Blogger Templates by Blogcrowds

November 5, 2009

Things I thought would never end....

The Hour Long Perm - Yes, I naturally have wavy hair, and yes, I still got perms as a kid. That chemical smell still brings me back. Sitting in the chair while every lock of hair was pulled, twirled, and coated with acids. They would always say that it's normal for your scalp to tingle, but it's more like a strong burning sensation.

Feelings for my teenage crush - Oh, the hours I wasted imagining holding his hand and where we would share our first kiss. Doodling our name over notebooks and trying to decode every conversation to see if he was secretly divulging his true feelings to me. Bl eh! That all ended when Kevin walked into my life. The crush went from Mr. Perfect to Mr. Wrong as I saw what I really needed in a husband in Kevin.

Pregnancy - While logically speaking, everyone knows that you physically can't be pregnant for forever. But every woman hits a point in their pregnancy when they look at their swollen, tired, stretched, exhausted body and wonder if there will ever be an end in sight. I never thought my body would recovery from the knock-out fight pregnancy put it through.

Sleeping for only 3 hours at a time - There is something that breaks your will and bends your sanity when you are kept from sleeping through the night for weeks on end. As any of my former roommates will tell you, there is nothing I value more in life than sleep. It tops the list of my priorities always. I will never forget the shock, excitement, and relief I felt when I woke up one morning to realize Clare has slept through the night for the first time! I literally woke up Kevin to ask him if he thought something was wrong with her.


Clare's fat rolls - Now that is one thing that I really wish would last forever. There is nothing more irresistible than those chunky little arms and thighs crawling around. Oh, dear!

November 1, 2009

Halloween: Now and Then

October 2008: 24 years old and enormously pregnant



(Please excuse the rubber gloves, I'm allergic to pumpkin goo.
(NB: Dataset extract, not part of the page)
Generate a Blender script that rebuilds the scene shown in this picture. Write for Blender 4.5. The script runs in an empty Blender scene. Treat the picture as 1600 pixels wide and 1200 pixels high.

Weird, I know)



October 2009: 25 year old Mom to a nearly One Year Old

(I know I'm not in this photo. Like every other Mom, I'm the one taking the photos)

It is amazing how much your life can change in just a year. While last year, I knew everything in my life would be turned upside down once Clare arrived. I still had no idea how drastically different my life would end up. Looking through these pictures is like stepping back in time. Last year, I was swelling to an uncomfortable bursting point. I had trouble even just walking around to pick my pumpkin, and Kevin had to carry both of our pumpkins to the car. Thank goodness pregnancy is a temporary condition!

This year, I have a joyful and mobile little girl. Our days are filled with songs, toys, and pureed food. She is really getting to an age where it is fun to spend time with her. She laughs at my funny dances and loves to chase the dogs around the yard. For Halloween she was an adorable minnie mouse (thanks to some help from a Mom's Club Mom). No candy allowed yet, but Kevin and I were helpful enough to take care of any candy people would give her.

Next year with a nearly two year old, I can't wait to see what those pictures will look like. (Not to see what Clare looks like, but to make sure I look hot and and well kept.)

October 3, 2009

Welcome to the Pity Party

Life is pretty tough in the Morris household right now. I thought about going through a diatribe listing all the problems going on, but by the 2nd paragraph you'd be thinking, "Does Mary want us to throw a pity party?" And I would be like, "I'd love to have a pity party." And then you'd look at your schedule, and I'd look at mine. Then there would be no free weekends, and we'd call the whole thing off. So to wrap it up, we had a rough last week, we are currently having a rough week, and it's basically guaranteed that the next few weeks will be rough also.


But there are a few bright spots in all the storm clouds. Ladies and Gentleman, a drum roll please....... Clare can crawl for a few feet and stand for a few milliseconds! I've become her official jungle gym with the droll skids to prove it. I love it when she gets on her knees, and I get to yell at her "Who's the good little catholic girl?" I'm ready to pose her with a rosary in her hand and start to build her Nun portfolio! I'm getting this kid to heaven if it kills me.

I have a wonderful daughter, a husband who loves me, and after a few more weeks this nightmare will be over. I'll be singing "Alleluia" in the streets while possibly dancing in my underwear! I can't wait to get there.

Basically, I wrote this post to help me de-stress a little. And for whoever actually read the whole sad, narcissistic post, thank you for letting me vent for awhile.